Prof Tim Lenton talking at Glastonbury

People power can tackle climate crisis

An audience at the Glastonbury Festival has heard how people power can tackle the climate crisis.

Many people feel powerless - but Professor Tim Lenton said individuals must provide the spark to transform societies.

He spoke about his great-great aunt, the suffragette Lilian Lenton, who was arrested in 1913 on suspicion of starting a fire at the Kew Gardens tea house.

She went on hunger strike and became ill due to force-feeding - leading to public outcry.

Professor Lenton said her actions helped “turn public opinion”. Some women got the right to vote five years later, then all women over 21 in 1928.

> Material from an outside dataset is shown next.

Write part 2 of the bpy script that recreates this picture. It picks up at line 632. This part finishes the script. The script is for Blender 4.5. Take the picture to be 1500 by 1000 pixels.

The example shows how individuals and coalitions can be the “triggers of change”, and this can be true now as it was more than a century ago.

“We can all be a part of triggering positive tipping points,” said Professor Lenton, Director of the Global Systems Institute at the University of Exeter.

“We are not powerless in all this.”

As well as sparking social movements - as Greta Thunberg did - Professor Lenton said people can help drive the spread of ideas and values, for example by joining the switch to plant-based diets.

In a talk at Glastonbury’s Speakers Forum, he highlighted the decline of coal power generation in the UK as another positive tipping point.

In this case, he said a modest tax on coal tipped it from being barely profitable to being unprofitable - causing an irreversible decline in coal generation.

With time running out to limit global warming to 1.5C above pre-industrial levels, Professor Lenton said: “We need to find and trigger some positive tipping points.”